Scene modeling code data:

--- begin ---

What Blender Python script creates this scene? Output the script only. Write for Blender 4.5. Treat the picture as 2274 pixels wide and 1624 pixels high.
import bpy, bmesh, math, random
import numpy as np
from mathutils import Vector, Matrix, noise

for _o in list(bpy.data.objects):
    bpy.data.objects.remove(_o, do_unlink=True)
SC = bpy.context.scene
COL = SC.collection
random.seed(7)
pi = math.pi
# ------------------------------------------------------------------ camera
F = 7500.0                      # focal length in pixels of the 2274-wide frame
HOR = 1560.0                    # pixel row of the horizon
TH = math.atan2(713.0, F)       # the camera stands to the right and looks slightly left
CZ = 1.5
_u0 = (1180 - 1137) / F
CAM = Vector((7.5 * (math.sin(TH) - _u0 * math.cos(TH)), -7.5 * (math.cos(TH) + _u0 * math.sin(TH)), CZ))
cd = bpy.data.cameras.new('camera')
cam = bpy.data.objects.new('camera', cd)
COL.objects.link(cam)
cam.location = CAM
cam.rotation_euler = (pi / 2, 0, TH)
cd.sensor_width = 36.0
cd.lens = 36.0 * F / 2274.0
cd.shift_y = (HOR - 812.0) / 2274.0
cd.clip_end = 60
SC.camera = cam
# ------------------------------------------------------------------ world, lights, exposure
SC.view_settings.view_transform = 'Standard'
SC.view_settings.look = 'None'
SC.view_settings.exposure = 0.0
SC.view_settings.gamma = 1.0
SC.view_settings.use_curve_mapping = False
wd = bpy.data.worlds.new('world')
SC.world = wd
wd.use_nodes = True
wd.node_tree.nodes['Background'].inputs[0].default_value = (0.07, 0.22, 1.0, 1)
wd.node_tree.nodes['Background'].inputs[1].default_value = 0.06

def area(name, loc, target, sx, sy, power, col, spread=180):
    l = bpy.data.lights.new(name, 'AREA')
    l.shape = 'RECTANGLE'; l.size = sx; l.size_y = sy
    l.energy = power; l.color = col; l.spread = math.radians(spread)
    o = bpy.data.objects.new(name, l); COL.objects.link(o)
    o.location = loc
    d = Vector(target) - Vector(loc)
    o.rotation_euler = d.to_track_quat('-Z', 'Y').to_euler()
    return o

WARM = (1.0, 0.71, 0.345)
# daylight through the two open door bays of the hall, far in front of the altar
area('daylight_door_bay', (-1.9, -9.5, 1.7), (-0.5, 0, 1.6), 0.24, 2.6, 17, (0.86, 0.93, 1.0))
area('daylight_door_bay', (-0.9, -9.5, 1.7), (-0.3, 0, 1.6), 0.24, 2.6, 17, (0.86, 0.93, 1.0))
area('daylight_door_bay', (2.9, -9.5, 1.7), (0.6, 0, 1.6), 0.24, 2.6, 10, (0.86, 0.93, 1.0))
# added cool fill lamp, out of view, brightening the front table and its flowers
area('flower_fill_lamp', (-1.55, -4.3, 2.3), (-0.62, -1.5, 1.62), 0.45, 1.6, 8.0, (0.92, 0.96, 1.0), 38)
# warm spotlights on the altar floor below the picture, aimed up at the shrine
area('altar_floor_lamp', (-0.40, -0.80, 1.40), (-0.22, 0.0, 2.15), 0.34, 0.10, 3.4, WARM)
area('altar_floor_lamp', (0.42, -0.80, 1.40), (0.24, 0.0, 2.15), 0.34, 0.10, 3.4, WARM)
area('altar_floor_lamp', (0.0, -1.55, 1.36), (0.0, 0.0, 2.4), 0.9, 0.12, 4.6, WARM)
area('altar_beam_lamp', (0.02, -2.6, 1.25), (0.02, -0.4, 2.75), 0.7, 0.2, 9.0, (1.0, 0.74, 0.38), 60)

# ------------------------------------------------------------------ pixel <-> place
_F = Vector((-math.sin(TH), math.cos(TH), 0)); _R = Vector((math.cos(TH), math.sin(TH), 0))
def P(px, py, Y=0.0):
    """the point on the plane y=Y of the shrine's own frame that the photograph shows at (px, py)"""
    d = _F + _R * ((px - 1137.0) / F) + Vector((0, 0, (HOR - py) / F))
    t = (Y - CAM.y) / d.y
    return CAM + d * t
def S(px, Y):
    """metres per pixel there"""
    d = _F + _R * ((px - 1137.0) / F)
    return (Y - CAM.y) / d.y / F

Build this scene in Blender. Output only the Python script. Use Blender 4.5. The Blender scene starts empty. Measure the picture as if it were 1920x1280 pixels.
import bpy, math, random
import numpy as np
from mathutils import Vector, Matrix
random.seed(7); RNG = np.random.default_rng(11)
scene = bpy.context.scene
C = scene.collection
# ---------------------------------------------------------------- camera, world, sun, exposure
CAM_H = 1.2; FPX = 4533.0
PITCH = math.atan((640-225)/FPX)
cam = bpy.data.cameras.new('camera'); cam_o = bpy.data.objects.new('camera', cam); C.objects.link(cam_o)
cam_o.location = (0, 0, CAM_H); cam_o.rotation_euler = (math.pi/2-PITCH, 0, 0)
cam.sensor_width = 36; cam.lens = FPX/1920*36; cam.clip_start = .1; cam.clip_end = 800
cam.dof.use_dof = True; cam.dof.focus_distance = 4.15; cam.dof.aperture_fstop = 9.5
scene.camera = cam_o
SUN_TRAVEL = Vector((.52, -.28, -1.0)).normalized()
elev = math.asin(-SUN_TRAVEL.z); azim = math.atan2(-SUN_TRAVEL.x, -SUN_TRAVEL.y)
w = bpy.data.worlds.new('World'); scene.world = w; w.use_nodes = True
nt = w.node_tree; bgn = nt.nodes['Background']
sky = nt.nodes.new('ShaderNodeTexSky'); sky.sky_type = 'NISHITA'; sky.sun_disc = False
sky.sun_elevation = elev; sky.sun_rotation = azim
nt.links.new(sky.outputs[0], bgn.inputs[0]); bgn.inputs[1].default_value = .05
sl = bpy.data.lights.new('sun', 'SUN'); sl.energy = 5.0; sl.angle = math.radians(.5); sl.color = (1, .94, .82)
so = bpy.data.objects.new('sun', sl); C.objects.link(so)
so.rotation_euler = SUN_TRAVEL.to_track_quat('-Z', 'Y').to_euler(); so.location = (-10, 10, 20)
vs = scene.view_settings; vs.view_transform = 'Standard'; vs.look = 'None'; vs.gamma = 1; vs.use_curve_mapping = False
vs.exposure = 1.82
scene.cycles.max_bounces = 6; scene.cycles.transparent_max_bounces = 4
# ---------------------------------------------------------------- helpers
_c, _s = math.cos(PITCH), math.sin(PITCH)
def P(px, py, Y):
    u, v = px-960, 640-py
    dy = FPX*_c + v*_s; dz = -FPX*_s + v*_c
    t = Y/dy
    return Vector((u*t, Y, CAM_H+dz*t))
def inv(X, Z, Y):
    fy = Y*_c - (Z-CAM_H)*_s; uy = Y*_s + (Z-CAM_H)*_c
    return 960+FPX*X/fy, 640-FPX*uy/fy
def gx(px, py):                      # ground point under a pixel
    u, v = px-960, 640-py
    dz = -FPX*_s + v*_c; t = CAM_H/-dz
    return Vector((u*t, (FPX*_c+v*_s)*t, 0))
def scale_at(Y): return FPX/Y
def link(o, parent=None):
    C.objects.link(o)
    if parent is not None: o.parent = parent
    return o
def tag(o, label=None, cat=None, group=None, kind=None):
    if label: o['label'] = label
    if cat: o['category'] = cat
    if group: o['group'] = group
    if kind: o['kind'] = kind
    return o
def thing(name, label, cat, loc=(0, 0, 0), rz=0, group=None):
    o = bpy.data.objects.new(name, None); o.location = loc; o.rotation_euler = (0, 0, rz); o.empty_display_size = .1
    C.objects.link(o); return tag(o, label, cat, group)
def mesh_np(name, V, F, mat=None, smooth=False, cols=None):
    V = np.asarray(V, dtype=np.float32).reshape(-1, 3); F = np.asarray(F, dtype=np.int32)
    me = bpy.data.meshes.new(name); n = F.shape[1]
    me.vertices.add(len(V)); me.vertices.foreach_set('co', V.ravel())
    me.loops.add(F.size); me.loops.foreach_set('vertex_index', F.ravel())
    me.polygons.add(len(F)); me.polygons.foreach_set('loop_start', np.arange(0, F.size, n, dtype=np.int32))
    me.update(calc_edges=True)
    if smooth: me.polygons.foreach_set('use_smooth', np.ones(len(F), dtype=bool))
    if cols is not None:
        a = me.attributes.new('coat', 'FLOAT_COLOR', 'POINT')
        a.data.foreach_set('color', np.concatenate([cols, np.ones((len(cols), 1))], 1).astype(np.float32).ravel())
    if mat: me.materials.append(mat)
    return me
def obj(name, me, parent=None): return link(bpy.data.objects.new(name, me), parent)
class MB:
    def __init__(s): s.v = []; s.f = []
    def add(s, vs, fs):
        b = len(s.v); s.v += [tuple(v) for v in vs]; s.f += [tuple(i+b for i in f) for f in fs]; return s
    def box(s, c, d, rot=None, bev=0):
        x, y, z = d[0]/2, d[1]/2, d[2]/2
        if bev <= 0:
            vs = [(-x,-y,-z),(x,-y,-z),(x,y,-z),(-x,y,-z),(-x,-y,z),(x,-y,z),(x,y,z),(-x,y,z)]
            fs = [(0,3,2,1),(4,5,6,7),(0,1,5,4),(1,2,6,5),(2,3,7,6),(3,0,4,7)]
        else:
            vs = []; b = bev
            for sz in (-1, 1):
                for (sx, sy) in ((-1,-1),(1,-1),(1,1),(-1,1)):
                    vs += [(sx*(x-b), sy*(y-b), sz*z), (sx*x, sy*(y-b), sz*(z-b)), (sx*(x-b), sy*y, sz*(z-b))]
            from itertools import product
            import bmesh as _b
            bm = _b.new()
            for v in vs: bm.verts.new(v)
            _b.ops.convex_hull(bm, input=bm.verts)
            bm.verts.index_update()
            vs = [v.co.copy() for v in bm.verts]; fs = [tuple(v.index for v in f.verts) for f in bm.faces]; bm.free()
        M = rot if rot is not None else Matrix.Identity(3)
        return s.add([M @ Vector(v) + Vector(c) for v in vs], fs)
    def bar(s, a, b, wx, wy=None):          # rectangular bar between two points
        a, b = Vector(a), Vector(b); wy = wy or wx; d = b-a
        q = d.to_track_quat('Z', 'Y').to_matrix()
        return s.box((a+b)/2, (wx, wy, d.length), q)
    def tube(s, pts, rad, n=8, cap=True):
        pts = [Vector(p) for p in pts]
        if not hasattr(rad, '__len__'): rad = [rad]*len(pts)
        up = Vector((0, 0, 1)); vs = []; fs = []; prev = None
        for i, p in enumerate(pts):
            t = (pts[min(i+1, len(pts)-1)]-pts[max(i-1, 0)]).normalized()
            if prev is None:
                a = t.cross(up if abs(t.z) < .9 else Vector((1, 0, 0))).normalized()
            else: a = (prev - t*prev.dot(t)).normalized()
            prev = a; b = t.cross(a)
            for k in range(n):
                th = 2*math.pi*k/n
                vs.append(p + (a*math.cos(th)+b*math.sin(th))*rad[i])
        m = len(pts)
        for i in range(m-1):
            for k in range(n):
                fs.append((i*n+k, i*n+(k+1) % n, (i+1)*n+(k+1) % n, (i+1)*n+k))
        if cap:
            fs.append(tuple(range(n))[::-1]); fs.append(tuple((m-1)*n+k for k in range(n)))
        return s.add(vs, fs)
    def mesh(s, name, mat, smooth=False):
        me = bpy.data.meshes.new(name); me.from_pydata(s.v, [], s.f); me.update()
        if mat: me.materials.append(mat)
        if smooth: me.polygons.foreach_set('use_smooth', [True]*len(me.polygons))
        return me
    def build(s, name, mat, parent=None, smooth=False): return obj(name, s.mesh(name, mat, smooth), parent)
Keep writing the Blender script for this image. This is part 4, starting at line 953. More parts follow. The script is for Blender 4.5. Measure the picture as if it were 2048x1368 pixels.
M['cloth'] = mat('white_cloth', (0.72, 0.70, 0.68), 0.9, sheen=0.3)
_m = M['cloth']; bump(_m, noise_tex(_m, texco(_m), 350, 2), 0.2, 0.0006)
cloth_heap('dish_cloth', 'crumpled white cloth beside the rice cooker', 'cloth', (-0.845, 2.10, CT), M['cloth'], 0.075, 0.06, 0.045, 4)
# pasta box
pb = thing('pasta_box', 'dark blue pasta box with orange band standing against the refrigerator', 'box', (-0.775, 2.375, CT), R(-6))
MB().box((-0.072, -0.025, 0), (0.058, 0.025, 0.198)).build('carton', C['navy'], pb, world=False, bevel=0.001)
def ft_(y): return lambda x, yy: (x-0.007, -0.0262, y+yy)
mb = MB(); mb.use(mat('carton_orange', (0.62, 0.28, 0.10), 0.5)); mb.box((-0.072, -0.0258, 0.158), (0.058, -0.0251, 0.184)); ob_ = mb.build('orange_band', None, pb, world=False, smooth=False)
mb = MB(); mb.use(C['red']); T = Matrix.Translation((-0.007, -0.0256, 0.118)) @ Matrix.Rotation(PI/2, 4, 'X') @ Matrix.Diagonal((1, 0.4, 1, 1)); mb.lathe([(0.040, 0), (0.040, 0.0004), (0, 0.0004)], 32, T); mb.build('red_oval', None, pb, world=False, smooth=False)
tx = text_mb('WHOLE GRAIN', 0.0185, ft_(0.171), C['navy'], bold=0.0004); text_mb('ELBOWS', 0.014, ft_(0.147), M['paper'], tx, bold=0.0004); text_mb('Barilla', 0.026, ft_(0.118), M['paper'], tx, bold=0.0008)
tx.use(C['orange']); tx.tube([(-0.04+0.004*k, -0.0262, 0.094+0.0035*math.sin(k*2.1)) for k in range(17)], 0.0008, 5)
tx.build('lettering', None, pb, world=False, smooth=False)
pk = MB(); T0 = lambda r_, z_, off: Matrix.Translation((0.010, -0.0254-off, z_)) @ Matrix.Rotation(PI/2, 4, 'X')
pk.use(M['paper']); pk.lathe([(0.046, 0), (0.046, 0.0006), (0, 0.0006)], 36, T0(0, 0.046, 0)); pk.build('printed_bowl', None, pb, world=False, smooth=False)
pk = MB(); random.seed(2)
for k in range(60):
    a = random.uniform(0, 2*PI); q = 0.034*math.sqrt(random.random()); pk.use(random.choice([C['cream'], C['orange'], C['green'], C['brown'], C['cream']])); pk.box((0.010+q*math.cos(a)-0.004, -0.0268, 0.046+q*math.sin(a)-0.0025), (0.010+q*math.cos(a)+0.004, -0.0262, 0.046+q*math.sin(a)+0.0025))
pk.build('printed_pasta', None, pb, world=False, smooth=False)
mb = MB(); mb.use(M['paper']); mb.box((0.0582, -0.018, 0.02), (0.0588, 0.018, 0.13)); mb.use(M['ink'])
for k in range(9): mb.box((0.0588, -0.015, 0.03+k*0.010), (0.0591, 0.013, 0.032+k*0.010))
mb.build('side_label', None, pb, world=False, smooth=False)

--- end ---

Requirements: Using the records above, copy every line that has the word "script" in it.

Exercise solution:
What Blender Python script creates this scene? Output the script only. Write for Blender 4.5. Treat the picture as 2274 pixels wide and 1624 pixels high.
Build this scene in Blender. Output only the Python script. Use Blender 4.5. The Blender scene starts empty. Measure the picture as if it were 1920x1280 pixels.
Keep writing the Blender script for this image. This is part 4, starting at line 953. More parts follow. The script is for Blender 4.5. Measure the picture as if it were 2048x1368 pixels.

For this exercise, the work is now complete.